Toute question relative au handicap doit être abordée en matière de besoins. Car en définitive, aménagement ou pas, le cœur de l’entretien doit toujours porter sur les compétences du candidat.
But de l’entretien : écarter ses préjugés et ses biais, quels qu’ils soient. « Tant que les gens nous regarderont soit avec une extrême méfiance, soit avec une compassion excessive, on vivra en marge », résume l’ex-champion paralympique Michaël Jérémiasz, auteur du documentaire « We Are People » sur l’évolution de la place des personnes handicapées dans la société. Concrètement, il déplore la « super-héroïsation » des intéressés. Ils ont dépassé des obstacles ? Certainement. Cependant, ils restent des candidats comme les autres avec leurs compétences et leurs qualités humaines propres.

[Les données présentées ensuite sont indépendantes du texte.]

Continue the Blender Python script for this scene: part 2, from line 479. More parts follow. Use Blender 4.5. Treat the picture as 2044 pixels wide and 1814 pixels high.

À ce titre, l’Agefiph recommande de rendre le candidat acteur de son intégration sans spéculer sur ses éventuels besoins : en effet, il s’agit de ne pas penser à sa place mais plutôt de lui laisser la main. Le recruteur peut l’encourager à se projeter avec une question comme : « Imaginez, vous êtes en poste depuis un an dans l’entreprise, quels sont les facteurs clés de succès de votre réussite ? »
Cela vaut aussi pour la préparation de son arrivée. Pourquoi pas une ultime interrogation du genre : « Et si votre manageur devait communiquer auprès de vos collègues sur votre arrivée dans l’équipe, que devrait-il dire ? Ne pas dire ? » Pour ainsi faciliter une bonne intégration dans l’entreprise.